In his own speech, President Obama took gentler shots at his rivals, beginning when he noted how many members of Congress were in attendance.

"I've tried to be civil and not take any cheap shots," he said, "and that's why I want to thank all the members who took a break from their exhausting schedule of not passing any laws to be here tonight."

After referring to the large Hilton ballroom -- "or, as Mitt Romney would call it, a little fixer-upper" -- he congratulated the Huffington Post on winning a Pulitzer Prize.

"You deserve it, Arianna," he said to founder Arianna Huffington. "There's no one else out there linking to the kind of hard-hitting journalism that the Huffington Post is linking to every day."

And the president also revealed that the conspiracy theorists who think he's ready to unleash a secret agenda if he wins a second term are right.

Among the items on that agenda, he said: "In my first term, I sang Al Green. In my second term, I'm going with Young Jeezy...In my first term, we repealed the policy known as 'Don't Ask, Don't Tell.' In my second term, we will replace it with a policy known as 'It's Raining Men.'"
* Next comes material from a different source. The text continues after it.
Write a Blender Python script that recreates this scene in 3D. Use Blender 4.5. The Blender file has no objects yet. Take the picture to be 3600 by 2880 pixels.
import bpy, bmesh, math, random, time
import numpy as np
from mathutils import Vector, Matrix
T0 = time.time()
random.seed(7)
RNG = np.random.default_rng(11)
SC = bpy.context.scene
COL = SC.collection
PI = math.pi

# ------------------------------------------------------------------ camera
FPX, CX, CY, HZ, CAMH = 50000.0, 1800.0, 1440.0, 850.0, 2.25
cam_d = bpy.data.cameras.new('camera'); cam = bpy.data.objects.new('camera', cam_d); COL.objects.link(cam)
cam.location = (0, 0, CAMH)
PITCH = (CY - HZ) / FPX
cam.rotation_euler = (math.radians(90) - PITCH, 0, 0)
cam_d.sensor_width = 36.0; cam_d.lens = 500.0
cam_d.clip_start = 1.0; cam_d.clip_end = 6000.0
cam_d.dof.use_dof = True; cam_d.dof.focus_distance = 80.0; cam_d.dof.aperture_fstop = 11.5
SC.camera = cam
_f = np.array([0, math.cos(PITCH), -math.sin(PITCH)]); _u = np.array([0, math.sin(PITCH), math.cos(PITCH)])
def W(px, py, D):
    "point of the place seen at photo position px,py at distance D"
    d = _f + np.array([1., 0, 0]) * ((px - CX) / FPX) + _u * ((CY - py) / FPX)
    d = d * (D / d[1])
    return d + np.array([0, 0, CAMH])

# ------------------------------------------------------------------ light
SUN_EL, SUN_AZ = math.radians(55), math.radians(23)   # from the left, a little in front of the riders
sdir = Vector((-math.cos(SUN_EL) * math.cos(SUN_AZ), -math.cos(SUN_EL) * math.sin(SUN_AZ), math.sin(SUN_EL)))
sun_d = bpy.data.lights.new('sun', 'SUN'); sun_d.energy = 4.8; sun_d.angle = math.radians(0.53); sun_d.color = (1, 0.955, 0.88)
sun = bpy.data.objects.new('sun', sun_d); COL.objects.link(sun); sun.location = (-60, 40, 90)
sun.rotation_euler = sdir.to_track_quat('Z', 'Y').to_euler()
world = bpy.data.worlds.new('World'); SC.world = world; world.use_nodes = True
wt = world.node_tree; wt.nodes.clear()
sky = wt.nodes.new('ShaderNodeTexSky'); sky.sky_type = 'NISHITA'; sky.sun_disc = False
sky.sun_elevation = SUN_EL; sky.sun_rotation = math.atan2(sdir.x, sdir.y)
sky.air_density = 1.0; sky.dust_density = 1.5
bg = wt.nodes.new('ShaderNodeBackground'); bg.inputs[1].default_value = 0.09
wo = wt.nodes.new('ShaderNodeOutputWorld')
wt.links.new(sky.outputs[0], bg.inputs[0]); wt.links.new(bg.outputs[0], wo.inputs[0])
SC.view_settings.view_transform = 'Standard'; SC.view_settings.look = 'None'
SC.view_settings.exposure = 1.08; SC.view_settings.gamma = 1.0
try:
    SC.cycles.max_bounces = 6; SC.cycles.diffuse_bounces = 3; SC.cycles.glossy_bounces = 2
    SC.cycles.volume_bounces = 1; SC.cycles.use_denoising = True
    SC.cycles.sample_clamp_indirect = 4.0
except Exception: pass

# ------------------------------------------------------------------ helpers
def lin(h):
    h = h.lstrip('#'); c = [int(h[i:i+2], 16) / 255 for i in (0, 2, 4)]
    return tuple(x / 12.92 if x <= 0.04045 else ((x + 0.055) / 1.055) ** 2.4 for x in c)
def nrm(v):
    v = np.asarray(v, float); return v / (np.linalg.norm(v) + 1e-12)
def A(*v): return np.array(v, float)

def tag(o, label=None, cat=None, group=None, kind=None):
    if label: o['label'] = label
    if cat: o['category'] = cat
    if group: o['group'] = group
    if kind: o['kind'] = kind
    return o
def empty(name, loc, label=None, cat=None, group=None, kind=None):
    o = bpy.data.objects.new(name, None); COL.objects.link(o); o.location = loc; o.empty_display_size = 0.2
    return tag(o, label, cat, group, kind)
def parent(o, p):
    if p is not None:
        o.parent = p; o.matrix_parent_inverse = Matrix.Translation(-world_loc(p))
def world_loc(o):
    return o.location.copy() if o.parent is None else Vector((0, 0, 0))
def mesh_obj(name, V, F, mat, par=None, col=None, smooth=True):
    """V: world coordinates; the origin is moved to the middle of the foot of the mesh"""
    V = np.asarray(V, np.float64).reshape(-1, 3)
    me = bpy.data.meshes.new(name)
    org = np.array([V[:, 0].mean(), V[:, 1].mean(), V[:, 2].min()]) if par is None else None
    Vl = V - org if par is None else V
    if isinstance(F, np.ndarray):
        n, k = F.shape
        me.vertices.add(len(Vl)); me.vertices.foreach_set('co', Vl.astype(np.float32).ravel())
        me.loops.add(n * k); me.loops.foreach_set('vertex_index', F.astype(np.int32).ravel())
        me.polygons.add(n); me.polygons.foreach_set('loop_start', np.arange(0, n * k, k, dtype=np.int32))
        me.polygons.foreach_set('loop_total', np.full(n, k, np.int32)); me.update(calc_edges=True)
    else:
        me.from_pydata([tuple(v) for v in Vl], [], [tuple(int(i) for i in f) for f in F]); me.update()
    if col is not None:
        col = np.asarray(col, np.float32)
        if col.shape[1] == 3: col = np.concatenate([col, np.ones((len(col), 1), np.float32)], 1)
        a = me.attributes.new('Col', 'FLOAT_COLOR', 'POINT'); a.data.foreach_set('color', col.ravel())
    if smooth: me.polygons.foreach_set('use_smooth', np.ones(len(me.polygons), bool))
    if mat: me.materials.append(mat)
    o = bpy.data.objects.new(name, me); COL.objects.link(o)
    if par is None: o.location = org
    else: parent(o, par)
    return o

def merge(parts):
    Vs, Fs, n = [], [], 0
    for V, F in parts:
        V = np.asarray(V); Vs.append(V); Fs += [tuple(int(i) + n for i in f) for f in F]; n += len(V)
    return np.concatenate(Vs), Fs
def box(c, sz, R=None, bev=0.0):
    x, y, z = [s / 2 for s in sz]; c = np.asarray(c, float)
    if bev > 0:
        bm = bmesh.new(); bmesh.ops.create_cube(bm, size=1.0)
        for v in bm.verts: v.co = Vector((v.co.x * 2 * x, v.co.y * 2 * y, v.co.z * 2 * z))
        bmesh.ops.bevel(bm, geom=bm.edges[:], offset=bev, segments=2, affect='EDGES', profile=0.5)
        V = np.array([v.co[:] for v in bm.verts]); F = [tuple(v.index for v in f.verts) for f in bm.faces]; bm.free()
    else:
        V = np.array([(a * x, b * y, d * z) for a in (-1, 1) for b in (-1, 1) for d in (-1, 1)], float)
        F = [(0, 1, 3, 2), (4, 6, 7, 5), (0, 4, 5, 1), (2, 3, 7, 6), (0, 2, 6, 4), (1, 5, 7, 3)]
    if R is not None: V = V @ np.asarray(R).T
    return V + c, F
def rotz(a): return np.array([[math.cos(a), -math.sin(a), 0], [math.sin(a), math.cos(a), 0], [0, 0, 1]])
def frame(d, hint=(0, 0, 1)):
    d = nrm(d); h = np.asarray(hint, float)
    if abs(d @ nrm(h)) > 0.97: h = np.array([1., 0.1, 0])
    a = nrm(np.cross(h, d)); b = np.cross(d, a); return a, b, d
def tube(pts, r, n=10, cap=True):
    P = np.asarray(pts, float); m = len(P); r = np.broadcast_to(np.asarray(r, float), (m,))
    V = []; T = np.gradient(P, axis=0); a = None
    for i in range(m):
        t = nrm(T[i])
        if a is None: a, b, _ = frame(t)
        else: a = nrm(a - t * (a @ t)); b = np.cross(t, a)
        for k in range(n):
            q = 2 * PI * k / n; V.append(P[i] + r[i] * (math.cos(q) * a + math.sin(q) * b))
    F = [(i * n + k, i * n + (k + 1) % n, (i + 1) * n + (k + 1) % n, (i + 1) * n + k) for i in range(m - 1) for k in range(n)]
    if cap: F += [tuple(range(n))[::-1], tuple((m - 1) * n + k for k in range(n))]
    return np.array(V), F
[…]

At the end of their speeches, both Kimmel and Obama paid tribute to the press, with the president calling "a free press that isn't afraid to challenge and criticize" one of the traditions "that make us greater than the challenges we face."

Kimmel closed the night by suggesting, "If we truly want to overcome the problems that we face, we have to do it together. It doesn't matter if you're black, like President Obama, or white, like President Obama, or red, like President Obama's agenda."

Then he mentioned a grade-school teacher, Mr. Mills, who predicted that Kimmel would never amount to anything. "I'm about to high-five the President of the United States," he said. "Eat it, Mills."